What you are asked to do - Copy out each line that has "Take" in it.
— start —
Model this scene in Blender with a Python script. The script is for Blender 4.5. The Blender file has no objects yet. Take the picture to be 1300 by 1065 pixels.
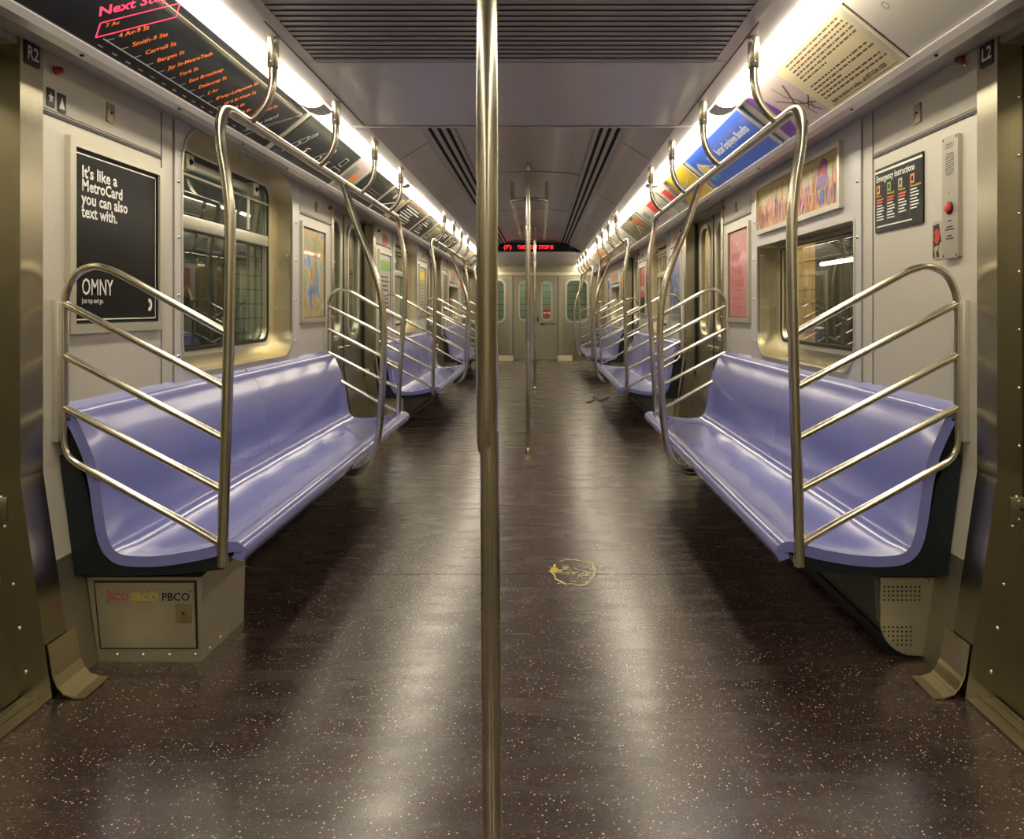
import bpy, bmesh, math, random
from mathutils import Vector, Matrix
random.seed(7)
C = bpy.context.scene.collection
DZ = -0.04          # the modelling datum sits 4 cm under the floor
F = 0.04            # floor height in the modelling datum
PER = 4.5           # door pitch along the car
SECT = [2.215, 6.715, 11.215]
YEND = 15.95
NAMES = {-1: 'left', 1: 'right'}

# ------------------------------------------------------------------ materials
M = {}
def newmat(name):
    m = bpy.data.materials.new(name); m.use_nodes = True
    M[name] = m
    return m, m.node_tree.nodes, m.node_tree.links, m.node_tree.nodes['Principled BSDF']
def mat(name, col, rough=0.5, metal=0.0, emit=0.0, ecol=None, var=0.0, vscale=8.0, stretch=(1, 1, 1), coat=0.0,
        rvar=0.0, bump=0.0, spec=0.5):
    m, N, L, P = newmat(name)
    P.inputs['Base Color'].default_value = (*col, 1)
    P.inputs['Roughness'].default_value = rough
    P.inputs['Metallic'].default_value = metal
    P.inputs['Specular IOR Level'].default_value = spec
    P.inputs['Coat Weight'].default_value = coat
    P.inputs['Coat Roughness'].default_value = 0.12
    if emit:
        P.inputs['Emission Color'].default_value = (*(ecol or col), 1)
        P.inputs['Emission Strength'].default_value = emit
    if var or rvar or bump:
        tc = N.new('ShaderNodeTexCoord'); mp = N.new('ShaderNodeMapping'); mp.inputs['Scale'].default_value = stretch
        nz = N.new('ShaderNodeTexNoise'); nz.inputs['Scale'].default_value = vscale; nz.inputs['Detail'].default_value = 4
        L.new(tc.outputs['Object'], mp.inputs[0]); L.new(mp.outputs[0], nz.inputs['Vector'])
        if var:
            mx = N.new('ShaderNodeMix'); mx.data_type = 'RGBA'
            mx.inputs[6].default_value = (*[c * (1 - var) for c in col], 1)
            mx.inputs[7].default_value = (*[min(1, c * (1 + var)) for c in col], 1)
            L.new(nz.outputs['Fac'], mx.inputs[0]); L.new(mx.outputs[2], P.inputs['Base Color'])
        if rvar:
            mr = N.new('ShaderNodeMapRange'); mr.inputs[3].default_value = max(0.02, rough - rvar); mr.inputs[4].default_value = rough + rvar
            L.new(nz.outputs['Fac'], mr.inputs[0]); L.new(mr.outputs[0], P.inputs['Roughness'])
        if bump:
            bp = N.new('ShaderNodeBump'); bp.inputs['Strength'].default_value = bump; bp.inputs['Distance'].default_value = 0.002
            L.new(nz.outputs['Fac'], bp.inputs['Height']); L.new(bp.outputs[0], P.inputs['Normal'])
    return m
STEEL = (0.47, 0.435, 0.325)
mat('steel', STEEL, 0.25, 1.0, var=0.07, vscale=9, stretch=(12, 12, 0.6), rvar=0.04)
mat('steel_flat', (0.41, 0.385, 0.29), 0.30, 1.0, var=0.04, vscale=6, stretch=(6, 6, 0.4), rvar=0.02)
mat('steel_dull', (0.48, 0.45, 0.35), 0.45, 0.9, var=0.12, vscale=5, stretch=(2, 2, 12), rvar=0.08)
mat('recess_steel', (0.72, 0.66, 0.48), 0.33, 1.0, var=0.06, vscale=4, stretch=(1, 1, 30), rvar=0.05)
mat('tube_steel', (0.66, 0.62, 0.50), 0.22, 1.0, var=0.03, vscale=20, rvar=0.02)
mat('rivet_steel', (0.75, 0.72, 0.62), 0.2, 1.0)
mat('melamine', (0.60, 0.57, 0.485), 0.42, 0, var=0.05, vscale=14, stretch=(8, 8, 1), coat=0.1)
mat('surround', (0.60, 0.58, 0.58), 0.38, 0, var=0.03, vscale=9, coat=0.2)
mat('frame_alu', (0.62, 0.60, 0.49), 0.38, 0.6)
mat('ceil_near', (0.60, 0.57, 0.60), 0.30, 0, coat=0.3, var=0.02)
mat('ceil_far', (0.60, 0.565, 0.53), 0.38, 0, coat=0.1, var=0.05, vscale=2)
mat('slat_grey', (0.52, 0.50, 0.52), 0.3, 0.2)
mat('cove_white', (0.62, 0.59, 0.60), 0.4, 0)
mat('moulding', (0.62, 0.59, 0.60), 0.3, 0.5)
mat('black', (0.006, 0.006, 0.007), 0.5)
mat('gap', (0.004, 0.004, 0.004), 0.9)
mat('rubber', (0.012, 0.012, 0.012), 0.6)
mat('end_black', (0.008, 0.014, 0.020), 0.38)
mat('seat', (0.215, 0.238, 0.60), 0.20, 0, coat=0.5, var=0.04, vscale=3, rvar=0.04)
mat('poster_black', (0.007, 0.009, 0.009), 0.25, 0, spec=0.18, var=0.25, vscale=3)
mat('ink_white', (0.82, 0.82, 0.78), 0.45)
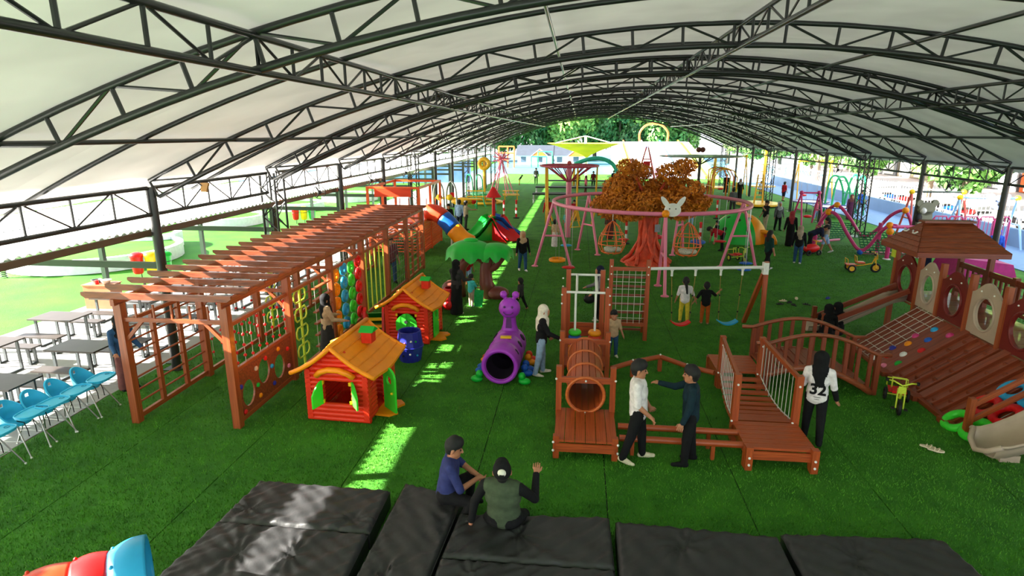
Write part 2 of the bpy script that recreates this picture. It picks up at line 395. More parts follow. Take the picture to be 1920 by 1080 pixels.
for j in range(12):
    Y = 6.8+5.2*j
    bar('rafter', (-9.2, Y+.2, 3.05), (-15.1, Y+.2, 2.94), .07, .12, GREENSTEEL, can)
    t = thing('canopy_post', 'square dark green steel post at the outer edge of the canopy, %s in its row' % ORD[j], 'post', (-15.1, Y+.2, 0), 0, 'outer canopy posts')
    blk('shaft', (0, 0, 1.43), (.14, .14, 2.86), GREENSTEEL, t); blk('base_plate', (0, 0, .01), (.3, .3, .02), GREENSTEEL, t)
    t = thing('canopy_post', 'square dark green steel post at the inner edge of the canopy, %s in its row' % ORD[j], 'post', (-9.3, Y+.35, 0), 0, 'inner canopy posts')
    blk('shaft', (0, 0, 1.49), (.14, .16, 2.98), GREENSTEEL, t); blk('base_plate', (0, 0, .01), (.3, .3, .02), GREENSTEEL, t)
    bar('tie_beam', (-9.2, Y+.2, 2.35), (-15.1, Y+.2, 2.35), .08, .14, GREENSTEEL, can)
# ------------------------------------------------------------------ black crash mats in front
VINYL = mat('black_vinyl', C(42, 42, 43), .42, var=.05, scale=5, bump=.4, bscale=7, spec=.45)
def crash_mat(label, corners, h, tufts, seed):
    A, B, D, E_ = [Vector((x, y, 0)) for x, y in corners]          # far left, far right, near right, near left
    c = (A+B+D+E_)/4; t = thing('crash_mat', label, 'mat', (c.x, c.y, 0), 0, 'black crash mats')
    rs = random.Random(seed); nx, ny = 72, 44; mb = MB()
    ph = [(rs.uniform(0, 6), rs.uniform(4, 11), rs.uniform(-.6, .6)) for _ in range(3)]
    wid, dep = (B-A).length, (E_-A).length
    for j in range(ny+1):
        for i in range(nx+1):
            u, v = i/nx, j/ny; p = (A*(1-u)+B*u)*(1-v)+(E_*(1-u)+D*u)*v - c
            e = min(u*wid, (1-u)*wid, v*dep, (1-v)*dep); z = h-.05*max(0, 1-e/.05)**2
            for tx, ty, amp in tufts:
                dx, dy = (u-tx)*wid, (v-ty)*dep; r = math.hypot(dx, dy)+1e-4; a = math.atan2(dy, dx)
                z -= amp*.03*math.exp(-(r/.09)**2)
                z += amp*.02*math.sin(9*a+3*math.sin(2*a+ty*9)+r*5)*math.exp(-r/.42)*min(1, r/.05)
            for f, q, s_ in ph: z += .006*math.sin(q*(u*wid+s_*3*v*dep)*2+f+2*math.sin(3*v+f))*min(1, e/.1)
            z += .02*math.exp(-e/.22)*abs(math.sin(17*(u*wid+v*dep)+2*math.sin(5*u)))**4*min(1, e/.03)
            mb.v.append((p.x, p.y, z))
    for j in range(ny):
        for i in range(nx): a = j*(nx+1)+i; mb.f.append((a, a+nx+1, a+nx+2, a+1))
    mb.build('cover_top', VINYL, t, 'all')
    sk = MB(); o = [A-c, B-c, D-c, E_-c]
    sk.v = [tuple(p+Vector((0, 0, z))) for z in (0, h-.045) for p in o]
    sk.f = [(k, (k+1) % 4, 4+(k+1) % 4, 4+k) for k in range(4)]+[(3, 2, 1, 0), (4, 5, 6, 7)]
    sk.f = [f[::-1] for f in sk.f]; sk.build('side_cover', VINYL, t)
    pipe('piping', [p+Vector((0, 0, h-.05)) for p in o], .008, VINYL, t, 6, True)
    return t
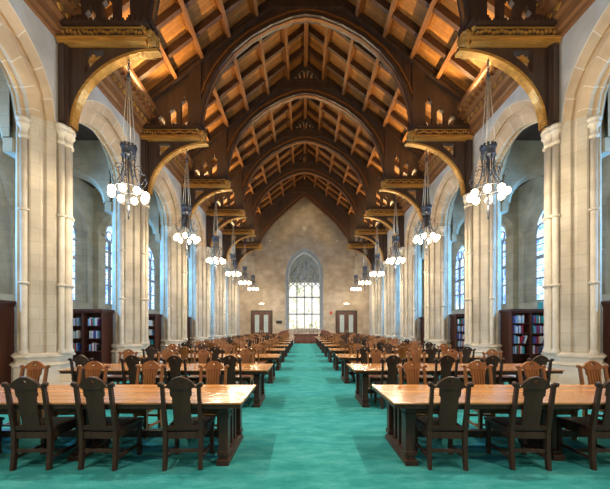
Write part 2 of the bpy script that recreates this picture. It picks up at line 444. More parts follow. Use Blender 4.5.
— end —
Finished answer -
Model this scene in Blender with a Python script. The script is for Blender 4.5. The Blender file has no objects yet. Take the picture to be 1300 by 1065 pixels.
Write part 2 of the bpy script that recreates this picture. It picks up at line 395. More parts follow. Take the picture to be 1920 by 1080 pixels.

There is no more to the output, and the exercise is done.